My dear Father God, who is in Heaven, as my knees are on the marble of my floor, my arms are on the comfort of my bed, my eyes are on the beauty of my room and my body is in the security of my home, I beg of You to help those who are not as fortunate as the one that You have truly blessed.

© Copyright 2004 A B S T R A C T - All Rights Reserved
forne_marin
Member
since 2004-04-13
Posts 140
Spartanburg, South Carolina
1 posted 2004-04-17 12:03 PM


Um. Yeah.

I'm not trying to be rude, but what are you going for here? What emotion are you trying to evoke? The reason I ask is that I enjoyed the poem. I found the language very beautiful and very vivid, but I found myself laughing as I went through it, and feeling kind of guilty in the process. Are you trying to be funny, or are you being serious?

If you're trying to be serious, then the poem is way too distracted and I didn't get it. If you were going for a more light-hearted approach, then I have to say I loved it.

The main thing I'd suggest to you is form. You need to break it up into shorter lines--personally I try to stay under five metric "feet" or 10 syllables.

Aside from that, good job.

A B S T R A C T
Junior Member
since 2003-12-31
Posts 27
-=NYC=-
2 posted 2004-04-17 11:20 PM


This is definitely meant to be mostly light-hearted with a little bit of seriousness.  Allan Ginsberg's poem is a sarcastic view and we were supposed to do something similar, although I stretched the assignment out a bit.
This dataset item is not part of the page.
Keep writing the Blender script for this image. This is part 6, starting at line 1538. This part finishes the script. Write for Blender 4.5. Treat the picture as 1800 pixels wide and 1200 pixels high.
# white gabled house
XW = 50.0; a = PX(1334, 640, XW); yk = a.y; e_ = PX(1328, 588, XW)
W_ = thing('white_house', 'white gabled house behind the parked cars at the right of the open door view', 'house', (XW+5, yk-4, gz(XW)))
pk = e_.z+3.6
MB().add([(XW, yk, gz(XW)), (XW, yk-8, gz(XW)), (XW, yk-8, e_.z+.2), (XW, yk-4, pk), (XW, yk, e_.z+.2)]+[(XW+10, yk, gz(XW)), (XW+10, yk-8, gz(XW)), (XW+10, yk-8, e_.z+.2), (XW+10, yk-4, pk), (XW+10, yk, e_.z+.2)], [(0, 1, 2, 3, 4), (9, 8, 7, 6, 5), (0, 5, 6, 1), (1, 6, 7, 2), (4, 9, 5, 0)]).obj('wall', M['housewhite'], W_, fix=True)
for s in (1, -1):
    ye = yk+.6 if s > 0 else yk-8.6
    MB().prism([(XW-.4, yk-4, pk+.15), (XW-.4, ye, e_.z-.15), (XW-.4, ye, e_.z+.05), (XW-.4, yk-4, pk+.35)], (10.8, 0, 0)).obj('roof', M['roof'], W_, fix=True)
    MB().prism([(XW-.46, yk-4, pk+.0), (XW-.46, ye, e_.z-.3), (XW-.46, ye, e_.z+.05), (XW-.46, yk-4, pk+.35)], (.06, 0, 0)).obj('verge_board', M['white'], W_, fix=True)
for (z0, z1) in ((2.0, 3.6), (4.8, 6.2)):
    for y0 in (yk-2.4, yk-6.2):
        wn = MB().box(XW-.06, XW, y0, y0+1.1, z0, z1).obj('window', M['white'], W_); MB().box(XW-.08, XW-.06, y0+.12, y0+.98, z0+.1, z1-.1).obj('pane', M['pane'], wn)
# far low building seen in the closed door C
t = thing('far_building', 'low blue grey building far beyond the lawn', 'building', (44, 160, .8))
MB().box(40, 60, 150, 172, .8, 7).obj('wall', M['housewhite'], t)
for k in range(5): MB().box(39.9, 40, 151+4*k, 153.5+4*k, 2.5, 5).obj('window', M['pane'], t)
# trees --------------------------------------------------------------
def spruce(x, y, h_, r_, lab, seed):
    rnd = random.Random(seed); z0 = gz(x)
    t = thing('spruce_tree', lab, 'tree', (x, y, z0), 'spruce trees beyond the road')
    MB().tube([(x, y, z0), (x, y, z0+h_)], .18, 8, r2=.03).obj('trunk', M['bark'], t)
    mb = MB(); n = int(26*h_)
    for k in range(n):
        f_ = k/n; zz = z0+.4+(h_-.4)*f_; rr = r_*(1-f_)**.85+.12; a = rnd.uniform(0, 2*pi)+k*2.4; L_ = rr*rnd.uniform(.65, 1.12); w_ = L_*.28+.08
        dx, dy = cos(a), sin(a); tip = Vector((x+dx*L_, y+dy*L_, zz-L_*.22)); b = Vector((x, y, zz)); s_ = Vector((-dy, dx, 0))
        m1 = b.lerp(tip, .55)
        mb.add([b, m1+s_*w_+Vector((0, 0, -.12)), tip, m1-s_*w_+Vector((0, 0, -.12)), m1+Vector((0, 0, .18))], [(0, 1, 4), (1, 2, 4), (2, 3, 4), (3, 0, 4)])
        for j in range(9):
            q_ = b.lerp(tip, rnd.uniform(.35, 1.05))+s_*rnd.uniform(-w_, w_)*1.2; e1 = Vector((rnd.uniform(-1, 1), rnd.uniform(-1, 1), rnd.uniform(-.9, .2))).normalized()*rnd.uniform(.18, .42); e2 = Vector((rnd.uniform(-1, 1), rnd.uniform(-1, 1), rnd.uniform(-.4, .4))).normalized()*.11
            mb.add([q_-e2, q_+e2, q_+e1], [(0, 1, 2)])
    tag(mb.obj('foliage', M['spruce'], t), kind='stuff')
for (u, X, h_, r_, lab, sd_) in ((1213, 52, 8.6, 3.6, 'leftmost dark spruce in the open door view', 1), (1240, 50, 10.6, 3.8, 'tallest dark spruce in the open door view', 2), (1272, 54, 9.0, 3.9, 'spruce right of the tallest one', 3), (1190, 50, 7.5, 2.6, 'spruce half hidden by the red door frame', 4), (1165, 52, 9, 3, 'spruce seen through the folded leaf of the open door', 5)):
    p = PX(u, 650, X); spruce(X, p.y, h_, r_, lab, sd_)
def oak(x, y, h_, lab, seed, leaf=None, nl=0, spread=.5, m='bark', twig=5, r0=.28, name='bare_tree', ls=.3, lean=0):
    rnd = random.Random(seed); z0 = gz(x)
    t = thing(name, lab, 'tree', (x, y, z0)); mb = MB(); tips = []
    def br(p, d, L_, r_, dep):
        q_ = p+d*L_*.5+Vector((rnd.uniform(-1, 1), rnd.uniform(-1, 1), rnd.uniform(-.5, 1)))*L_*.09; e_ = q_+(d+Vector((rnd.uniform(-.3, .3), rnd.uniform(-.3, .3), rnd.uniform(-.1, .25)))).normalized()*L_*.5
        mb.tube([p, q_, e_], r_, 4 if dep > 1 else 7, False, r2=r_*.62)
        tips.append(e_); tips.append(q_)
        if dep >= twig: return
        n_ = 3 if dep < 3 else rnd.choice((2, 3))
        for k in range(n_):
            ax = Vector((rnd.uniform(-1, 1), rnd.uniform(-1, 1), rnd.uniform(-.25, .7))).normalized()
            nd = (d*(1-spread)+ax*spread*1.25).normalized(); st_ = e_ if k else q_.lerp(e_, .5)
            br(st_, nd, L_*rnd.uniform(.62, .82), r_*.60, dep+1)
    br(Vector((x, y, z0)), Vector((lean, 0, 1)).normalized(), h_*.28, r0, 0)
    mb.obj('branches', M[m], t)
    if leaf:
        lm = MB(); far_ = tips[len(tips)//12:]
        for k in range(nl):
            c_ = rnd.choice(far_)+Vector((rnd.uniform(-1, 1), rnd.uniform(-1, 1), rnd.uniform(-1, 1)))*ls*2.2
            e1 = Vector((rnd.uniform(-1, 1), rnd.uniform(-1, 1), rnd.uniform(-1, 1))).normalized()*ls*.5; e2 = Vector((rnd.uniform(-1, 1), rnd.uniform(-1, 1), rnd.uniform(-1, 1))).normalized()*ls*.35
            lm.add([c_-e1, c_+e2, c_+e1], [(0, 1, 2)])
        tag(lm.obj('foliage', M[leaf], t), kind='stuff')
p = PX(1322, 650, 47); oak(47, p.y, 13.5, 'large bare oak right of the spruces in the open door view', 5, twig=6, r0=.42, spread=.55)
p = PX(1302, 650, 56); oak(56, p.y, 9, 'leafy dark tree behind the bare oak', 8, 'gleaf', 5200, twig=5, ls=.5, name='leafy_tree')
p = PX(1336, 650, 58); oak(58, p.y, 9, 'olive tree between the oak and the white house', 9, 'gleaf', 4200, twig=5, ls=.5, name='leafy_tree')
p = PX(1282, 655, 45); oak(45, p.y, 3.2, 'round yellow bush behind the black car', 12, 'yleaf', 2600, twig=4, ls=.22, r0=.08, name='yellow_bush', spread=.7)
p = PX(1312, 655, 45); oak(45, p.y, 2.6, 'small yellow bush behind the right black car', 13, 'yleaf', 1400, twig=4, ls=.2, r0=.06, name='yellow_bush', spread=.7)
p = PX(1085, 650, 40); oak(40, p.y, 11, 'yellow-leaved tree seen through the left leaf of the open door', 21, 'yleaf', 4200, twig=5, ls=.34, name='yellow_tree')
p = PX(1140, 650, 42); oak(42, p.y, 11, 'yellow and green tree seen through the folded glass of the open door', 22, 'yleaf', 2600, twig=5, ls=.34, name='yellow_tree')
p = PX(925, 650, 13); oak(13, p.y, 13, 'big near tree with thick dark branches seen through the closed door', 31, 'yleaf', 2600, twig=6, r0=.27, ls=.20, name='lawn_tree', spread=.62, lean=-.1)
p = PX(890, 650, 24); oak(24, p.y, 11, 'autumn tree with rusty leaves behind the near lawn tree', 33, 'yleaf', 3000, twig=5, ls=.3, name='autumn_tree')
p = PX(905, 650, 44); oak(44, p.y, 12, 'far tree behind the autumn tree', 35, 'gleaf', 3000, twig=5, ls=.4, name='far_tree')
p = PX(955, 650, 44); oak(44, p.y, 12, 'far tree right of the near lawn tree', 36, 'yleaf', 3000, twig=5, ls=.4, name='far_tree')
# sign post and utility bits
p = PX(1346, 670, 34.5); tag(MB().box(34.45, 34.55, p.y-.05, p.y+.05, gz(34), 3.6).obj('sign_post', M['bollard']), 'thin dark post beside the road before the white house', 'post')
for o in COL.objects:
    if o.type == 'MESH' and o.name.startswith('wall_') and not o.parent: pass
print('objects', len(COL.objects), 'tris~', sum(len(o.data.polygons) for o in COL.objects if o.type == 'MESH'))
I realize that the lines are long, but since I didn't want to spend additional time on it, I decided to do the quickest but most effective job.

Thank you for your reply.

Brad
Member Ascendant
since 1999-08-20
Posts 5705
Jejudo, South Korea
3 posted 2004-04-18 05:43 AM


Ginsberg's poem is about different poetry. It is about what we do in order to read.
what is this about?

Severn
Member Rara Avis
since 1999-07-17
Posts 7704

4 posted 2004-04-18 05:54 AM


My question might seem harsh, but I think it's warranted - is this merely an attempt at imitation of a style?